I saw the Oscar-nominated The Banshees of Inisherin a few weeks ago, and it’s been top of mind since. Now, pretty well every review out there mentions the basic plot points, so I don’t feel I am moving into “spoiler” territory when I tell you that it’s about depression, isolation and the need to chop off your own fingers in order to prove how serious you are about wanting to be left alone.
So, of course I am going to reference this five-star film when I write about the city’s newest Irish pub.
I had all 10 fingers when I walked into the newly opened Ashford House Pub, but I did have a digit on my left hand in a splint. I suffered an old-man injury that will make even the clumsiest of you out there whistle with appreciation; I put my mallet finger out of place and tore a tendon… while taking off a sock.
So the Ashford House is so new, there were some still-to-be-hung beer signage by the door, but, I was surprised to see a decent gathering there at about 4:30 p.m. on a Monday, which isn’t what you’d exactly think of as pub prime time. I came alone, without any dull friends.
The Pogues were playing on the sound system, which was a nice touch. I started off with the pork belly bites, which were pretty darn fantastic. The chili maple glaze does exactly what you’d think, it kisses the braised-then-fried cubes of fatty pork with sweetness, and the heat builds as you keep going. It’s pork belly, which is like meat candy, so it makes for a heck of an accompaniment with your pint.

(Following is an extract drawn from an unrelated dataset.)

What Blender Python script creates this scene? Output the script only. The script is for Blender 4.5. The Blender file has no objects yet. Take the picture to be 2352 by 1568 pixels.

This Irish pub boasts a daily pie special, and the server tells me it’s already become really popular. On this day, a shepherd’s pie is the feature — and I go for it. Now, a shepherd’s pie comes topped with mashed potatoes, but I ordered a side of mash as well, because I’m all for the overkill. When it arrives, I am glad to see that the pie is nowhere close to being a perfect circle; it’s got contours that suggest that it was formed by human hands. The crust is perfectly done, and the meat filling is rich and generous.